If there's steamships in the ARW, then there might be railroads relatively common in Europe by the Napoleonic Wars.
Or, if, ITTL, this type of technology doesn't get the same huge government and private business support that it got IOTL, we could see alternate (relatively) high-tech developments. Remember, steam engines ≠ mass production, so anyone working on these things is essentially still in craftsman/artisan territory. My understanding is that while tools and parts could be precisely made at this point, they couldn't be standardized as easily. And of course it would be harder to make them out of steel or harder metals. But the basics were already there with clockwork.

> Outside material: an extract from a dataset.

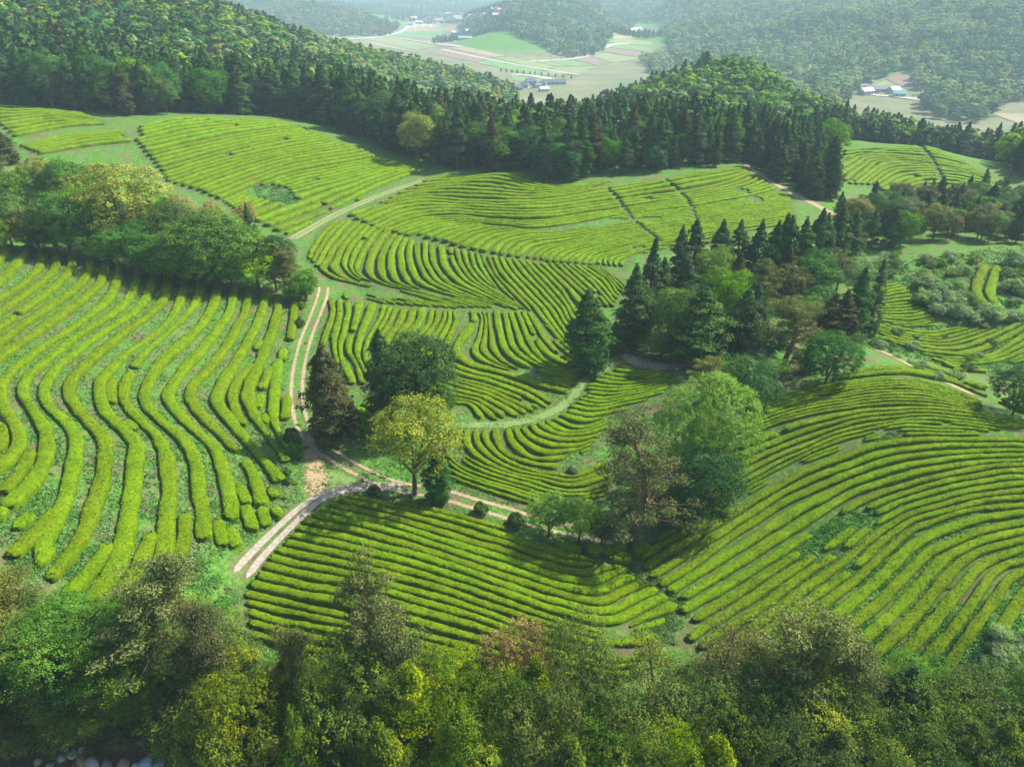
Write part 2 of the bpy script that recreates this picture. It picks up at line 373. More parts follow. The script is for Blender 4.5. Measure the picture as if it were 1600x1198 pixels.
class Field:
    pass
ALL_ROWS = []     # dicts: P (n,2), w (n,), field, idx, piece
def field(key, guides, counts, wmax, ratio, where, cat_group, random_gaps=.0, first=1, hmax=.9, step=.45):
    lines = []
    for g in guides:                                                     # rows that leave the picture go on for some metres
        q = on_land(g)
        if g[-1][0] > 1595: q = np.vstack([q, q[-1] + (q[-1] - q[-4]) / np.linalg.norm(q[-1] - q[-4]) * np.linspace(1, 11, 8)[:, None]])
        if g[0][0] < 5 and key == 'wavy': q = np.vstack([q[0] + (q[0] - q[3]) / np.linalg.norm(q[0] - q[3]) * np.linspace(9, 1, 7)[:, None], q])
        lines.append(resample(q, 90))
    rows = []
    for i in range(len(lines) - 1):
        for k in range(counts[i]):
            f = k / counts[i]; rows.append(lines[i] * (1 - f) + lines[i + 1] * f)
    rows.append(lines[-1])
    rng = random.Random(key)
    for i, P in enumerate(rows):
        nb = [rows[j] for j in (i - 1, i + 1) if 0 <= j < len(rows)]
        d = np.full(len(P), 99.0)
        for q in nb: d = np.minimum(d, dist_to(P, resample(q, 260)))
        if i in (0, len(rows) - 1): d = np.minimum(d, np.median(d))
        hw = np.minimum(wmax, d * ratio)
        L = np.linalg.norm(np.diff(P, axis=0), axis=1).sum()
        n = max(6, int(L / step)); Q = resample(P, n)
        W = np.interp(np.linspace(0, 1, n), np.linspace(0, 1, len(P)), hw)
        Q = Q + normals2(Q)[0] * ((vnoise(Q[:, 0], Q[:, 1], 4.0, i % 7) - .5) * .22)[:, None]
        keep = W > .16
        for c, cw in zip(CUTS, CUT_W):
            if (np.abs(Q - c.mean(0)).max() < 400): keep &= dist_to(Q, c) > cw
        for gx, gy, gr in GAPW: keep &= np.hypot(Q[:, 0] - gx, Q[:, 1] - gy) > gr
        if random_gaps:
            for _ in range(int(L * random_gaps + rng.random())):
                c = rng.random() * n; keep &= np.abs(np.arange(n) - c) * step > rng.uniform(.35, .8)
        idx = np.flatnonzero(keep)
        if len(idx) == 0: continue
        segs = np.split(idx, np.flatnonzero(np.diff(idx) > 1) + 1)
        segs = [s for s in segs if len(s) * step > 1.3]
        for pi, s in enumerate(segs):
            ALL_ROWS.append(dict(P=Q[s], w=W[s], key=key, row=i + first, piece=pi, pieces=len(segs), where=where, group=cat_group, h=hmax))

def T(*p, s=4.0, o=(0, 0)): return [(o[0] + x / s, o[1] + y / s) for x, y in p]
zl = lambda *p: T(*p, s=2.994, o=(0, 380))
zb = lambda *p: T(*p, o=(460, 380)); zc = lambda *p: T(*p, o=(700, 380)); za = lambda *p: T(*p, o=(680, 560)); zd = lambda *p: T(*p, o=(440, 220))
z1 = lambda *p: T(*p, o=(380, 740)); z2 = lambda *p: T(*p, o=(740, 740)); z6 = lambda *p: T(*p, o=(1200, 780))
# the wavy field beside the dirt track
LEFT = [
 zl((-60,150),(-10,95),(25,55),(45,20)), zl((-60,235),(20,175),(75,110),(115,70),(140,20)),
 zl((-40,290),(0,268),(120,190),(190,110),(205,40)), zl((-40,355),(0,332),(170,212),(250,140),(275,60)), zl((-60,440),(0,402),(110,320),(230,235),(320,150),(345,68)),
 zl((-60,505),(0,472),(90,402),(200,330),(330,240),(410,160),(430,82)), zl((-60,580),(0,545),(240,380),(380,280),(470,190),(500,92)),
 zl((-40,1090),(60,1010),(95,940),(80,870),(35,800),(10,720),(20,660),(80,590),(180,510),(330,410),(480,300),(545,200),(565,105)),
 zl((40,1250),(130,1160),(205,1050),(225,960),(210,880),(150,790),(112,700),(150,620),(250,530),(400,420),(540,330),(620,240),(655,128)),
 zl((180,1470),(250,1350),(310,1190),(350,1040),(360,940),(320,860),(240,780),(213,700),(250,620),(340,530),(480,430),(640,320),(700,230),(725,140)),
 zl((240,1580),(330,1480),(400,1360),(440,1252),(460,1190),(495,1030),(490,930),(420,850),(350,770),(328,690),(370,610),(480,510),(620,400),(740,310),(785,225),(795,152)),
 zl((430,1690),(530,1550),(590,1400),(612,1252),(620,1190),(640,1040),(635,950),(570,870),(490,790),(468,690),(510,610),(600,520),(740,420),(820,330),(858,240),(865,168)),
 zl((740,1540),(770,1450),(790,1252),(800,1190),(785,1020),(735,910),(625,810),(580,720),(600,640),(660,540),(770,440),(870,350),(928,260),(940,182)),
 zl((960,1400),(952,1252),(935,1190),(920,1050),(870,945),(765,850),(690,775),(680,700),(730,600),(830,500),(930,410),(995,310),(1020,200)),
 zl((1080,1300),(1085,1252),(1070,1190),(1050,1080),(1000,960),(880,850),(795,755),(800,690),(870,590),(960,490),(1050,370),(1090,280),(1095,215)),
 zl((1230,1240),(1170,1070),(1080,950),(960,830),(895,740),(910,670),(1000,570),(1090,440),(1150,320),(1165,222)),
 zl((1310,1120),(1190,970),(1090,850),(1015,760),(1030,690),(1090,590),(1170,450),(1225,330),(1240,235)),
 zl((1340,1025),(1250,900),(1180,800),(1165,710),(1200,610),(1260,470),(1295,350),(1300,250)),
 zl((1345,965),(1300,895),(1280,800),(1285,700),(1305,560)),
]
EXTRA_LEFT = [  # short pieces between the long rows
 zl((530,650),(520,700),(528,755)), zl((590,845),(640,885)), zl((1180,580),(1110,660),(1090,730),(1110,810),(1150,860)), zl((1270,590),(1225,690)), zl((1222,720),(1210,780)), zl((1230,815),(1245,850)),
 zl((1345,725),(1335,830)), zl((1385,270),(1360,460)), zl((1325,505),(1322,555)), zl((1220,470),(1205,505)), zl((20,1180),(110,1060),(145,985)), zl((-30,860),(5,880),(0,960),(-40,1000)),
 T((20,0),(-20,60),o=(0,798),s=3), T((150,30),(80,95),o=(0,798),s=3), T((280,0),(180,110),(60,220),o=(0,798),s=3), T((240,190),(180,260),o=(0,798),s=3), T((510,180),(430,290),(320,400),o=(0,798),s=3),
 T((715,120),(650,270),(520,470),o=(0,798),s=3), T((870,30),(865,130),(840,230),o=(0,798),s=3), T((1025,60),(1045,170),o=(0,798),s=3), T((1080,90),(1110,180),o=(0,798),s=3), T((345,0),(370,15),o=(0,798),s=3),
 T((1150,-10),(1190,100),o=(0,798),s=3), T((1230,0),(1250,80),o=(0,798),s=3), T((1290,0),(1315,40),o=(0,798),s=3), T((1060,20),(1110,50),o=(0,798),s=3),
 zl((1120,1150),(1160,1230)), zl((1265,1160),(1290,1195)), zl((690,1165),(710,1195)), zl((510,1180),(540,1192)),
]
field('wavy', LEFT, [1] * (len(LEFT) - 1), .76, .28, 'wavy field beside the dirt track', 'tea hedges of the wavy field', .004, hmax=1.02, step=.3)
EXTRA_LEFT.sort(key=lambda e: sum(p[0] for p in e) / len(e))
for i, e in enumerate(EXTRA_LEFT):
    Q = resample(on_land(e), ds=.3)
    if len(Q) > 4: ALL_ROWS.append(dict(P=Q, w=np.full(len(Q), .60), key='wavyshort', row=i + 1, piece=0, pieces=1, where='wavy field beside the dirt track', group='short tea hedges of the wavy field', h=.8))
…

I guess what I'm saying is that while there will be steam engines, they won't be standardized at all. They'll be much more like industrial pipe organs, with half of fixing the old ones being spent in research learning its unique design. You'll have inventors and their workshops jockeying for reputation, from the local pipefitters and clockers all the way up to the contemporary "Stradivari of Steam," a particularly famous manufacturer of steam *cars and *motorcycles outside of Modena.

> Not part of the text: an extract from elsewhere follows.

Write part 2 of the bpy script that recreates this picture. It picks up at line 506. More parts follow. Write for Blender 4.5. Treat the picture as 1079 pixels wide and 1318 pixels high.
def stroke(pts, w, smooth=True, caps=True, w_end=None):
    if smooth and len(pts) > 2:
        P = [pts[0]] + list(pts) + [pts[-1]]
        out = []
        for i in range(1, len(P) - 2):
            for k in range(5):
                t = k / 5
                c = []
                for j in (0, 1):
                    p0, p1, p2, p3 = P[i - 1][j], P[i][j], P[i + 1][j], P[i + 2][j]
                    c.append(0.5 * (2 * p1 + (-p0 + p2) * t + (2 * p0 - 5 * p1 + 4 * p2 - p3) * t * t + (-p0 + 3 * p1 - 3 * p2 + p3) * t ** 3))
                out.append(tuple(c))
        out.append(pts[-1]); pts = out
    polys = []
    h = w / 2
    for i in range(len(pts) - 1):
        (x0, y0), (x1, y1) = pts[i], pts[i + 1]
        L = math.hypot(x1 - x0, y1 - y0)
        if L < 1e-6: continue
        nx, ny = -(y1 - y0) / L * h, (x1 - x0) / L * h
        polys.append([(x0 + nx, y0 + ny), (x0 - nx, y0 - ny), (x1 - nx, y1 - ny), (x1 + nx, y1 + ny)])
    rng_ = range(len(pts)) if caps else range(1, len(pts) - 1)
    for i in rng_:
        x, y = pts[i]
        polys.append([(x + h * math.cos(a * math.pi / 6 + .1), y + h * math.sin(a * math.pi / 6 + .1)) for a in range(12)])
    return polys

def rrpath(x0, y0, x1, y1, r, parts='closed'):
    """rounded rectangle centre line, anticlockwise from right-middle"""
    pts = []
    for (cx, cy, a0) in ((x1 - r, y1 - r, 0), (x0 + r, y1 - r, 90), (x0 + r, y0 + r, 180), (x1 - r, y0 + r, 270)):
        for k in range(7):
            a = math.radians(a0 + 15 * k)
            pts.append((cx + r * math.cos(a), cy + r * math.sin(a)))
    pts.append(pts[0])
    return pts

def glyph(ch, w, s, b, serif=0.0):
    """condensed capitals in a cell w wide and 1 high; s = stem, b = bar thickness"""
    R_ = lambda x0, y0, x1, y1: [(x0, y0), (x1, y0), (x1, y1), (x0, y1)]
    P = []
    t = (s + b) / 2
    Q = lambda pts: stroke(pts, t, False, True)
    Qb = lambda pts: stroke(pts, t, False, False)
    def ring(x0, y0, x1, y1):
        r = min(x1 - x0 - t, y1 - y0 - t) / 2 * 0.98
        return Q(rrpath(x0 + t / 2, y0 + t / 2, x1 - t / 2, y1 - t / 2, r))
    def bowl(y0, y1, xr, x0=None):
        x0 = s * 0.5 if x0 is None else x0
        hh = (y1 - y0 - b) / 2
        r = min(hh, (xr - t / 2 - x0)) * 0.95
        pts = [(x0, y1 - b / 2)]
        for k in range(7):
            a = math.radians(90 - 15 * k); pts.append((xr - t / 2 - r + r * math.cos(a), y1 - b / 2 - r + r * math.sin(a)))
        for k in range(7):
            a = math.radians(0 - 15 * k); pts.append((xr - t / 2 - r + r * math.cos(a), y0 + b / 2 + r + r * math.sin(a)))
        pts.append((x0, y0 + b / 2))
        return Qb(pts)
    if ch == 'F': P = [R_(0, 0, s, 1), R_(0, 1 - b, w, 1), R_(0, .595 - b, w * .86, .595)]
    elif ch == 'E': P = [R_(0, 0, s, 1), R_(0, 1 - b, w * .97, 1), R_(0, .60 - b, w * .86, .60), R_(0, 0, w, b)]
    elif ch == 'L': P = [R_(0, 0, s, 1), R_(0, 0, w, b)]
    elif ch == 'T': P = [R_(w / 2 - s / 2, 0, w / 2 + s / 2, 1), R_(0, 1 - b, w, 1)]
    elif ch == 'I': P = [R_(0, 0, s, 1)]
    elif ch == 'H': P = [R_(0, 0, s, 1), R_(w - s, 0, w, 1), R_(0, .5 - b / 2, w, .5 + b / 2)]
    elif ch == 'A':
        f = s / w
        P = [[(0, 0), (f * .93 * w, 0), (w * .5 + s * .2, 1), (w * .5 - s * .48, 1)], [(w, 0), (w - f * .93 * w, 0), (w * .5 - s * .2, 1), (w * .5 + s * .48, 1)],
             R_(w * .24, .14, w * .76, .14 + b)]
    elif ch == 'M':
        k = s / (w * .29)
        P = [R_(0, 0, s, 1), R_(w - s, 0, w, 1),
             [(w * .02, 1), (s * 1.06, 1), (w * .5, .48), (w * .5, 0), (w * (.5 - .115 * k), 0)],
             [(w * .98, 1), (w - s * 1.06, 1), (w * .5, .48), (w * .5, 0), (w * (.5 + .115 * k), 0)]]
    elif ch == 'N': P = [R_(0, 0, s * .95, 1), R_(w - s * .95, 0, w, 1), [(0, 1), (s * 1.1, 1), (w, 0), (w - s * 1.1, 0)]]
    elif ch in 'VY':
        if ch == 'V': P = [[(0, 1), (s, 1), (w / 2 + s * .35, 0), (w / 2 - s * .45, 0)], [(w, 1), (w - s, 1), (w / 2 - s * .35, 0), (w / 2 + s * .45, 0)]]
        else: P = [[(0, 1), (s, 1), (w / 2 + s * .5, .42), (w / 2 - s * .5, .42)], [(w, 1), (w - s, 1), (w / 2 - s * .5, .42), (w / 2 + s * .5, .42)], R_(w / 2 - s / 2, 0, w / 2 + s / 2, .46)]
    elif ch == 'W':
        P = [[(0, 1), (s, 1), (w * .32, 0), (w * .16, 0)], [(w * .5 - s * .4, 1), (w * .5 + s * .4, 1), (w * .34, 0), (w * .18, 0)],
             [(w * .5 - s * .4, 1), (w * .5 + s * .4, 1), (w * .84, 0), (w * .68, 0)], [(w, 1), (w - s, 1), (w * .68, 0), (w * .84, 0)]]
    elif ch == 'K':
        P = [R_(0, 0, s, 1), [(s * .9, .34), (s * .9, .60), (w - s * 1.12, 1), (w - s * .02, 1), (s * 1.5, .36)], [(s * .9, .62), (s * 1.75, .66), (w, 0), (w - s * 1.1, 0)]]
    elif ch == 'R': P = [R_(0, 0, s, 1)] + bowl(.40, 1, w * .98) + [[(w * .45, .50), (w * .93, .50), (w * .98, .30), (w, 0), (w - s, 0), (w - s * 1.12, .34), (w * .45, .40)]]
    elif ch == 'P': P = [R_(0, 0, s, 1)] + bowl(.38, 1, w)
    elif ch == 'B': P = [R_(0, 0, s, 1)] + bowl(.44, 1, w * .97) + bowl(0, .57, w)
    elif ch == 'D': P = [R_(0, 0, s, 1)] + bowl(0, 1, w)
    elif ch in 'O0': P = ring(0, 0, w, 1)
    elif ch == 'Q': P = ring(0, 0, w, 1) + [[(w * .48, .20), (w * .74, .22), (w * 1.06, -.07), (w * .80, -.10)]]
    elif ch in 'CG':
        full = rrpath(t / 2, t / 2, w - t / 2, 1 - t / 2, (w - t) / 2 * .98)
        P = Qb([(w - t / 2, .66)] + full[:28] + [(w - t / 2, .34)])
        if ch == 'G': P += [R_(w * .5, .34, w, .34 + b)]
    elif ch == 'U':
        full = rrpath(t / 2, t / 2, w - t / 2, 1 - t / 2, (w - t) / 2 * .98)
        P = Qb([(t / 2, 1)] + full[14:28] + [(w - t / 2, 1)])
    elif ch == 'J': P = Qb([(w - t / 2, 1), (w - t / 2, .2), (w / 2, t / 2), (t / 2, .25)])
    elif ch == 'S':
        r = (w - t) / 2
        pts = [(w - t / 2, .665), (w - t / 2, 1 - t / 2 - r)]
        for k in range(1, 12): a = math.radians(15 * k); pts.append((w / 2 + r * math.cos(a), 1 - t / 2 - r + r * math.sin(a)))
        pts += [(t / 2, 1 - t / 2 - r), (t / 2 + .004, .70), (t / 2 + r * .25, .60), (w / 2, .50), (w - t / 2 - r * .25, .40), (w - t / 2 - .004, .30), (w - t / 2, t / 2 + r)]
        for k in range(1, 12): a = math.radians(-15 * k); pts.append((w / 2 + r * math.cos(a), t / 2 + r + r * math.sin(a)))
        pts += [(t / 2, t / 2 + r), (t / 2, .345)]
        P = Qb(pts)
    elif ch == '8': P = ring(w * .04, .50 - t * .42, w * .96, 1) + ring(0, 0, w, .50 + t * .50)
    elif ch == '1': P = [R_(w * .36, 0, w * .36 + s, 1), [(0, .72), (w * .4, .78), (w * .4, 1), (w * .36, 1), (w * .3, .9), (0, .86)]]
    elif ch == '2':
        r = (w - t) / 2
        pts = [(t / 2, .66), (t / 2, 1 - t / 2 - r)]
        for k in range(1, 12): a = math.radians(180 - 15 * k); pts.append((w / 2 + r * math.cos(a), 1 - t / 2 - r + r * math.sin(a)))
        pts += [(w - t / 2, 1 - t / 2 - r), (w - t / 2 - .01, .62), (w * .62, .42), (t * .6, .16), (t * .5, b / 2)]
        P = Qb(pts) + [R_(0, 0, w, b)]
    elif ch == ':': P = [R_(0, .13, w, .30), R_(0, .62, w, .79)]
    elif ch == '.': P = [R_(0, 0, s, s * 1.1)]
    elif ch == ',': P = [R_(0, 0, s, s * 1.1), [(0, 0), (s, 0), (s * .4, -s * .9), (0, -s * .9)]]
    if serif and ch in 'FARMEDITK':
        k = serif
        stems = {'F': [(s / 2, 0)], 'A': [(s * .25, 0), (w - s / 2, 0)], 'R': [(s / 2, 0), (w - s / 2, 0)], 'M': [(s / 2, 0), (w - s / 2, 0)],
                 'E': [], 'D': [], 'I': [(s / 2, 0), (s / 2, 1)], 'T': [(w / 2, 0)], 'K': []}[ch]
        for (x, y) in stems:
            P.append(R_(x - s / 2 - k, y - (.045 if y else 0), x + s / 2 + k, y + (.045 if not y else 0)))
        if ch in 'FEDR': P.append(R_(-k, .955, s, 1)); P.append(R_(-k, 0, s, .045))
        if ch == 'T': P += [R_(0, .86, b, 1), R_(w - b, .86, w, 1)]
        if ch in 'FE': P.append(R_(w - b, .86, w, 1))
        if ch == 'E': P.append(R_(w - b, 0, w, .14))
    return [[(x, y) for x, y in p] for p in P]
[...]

There would still be some use of the power supply in the various mills and such that already existed at the time. There were some "factories" before the steam engine, but not in a widespread way. But I'd have to spend more time thinking about the economic effects of this.
I kind of want to turn this into a TL, actually. So a higher-tech 19th century, but without industrialization. Craftsman wank. Since they'll have all the steam engines and machine guns, TTL's Luddites will do a bit better. Obviously it might not be the most rigorously plausible TL in the world.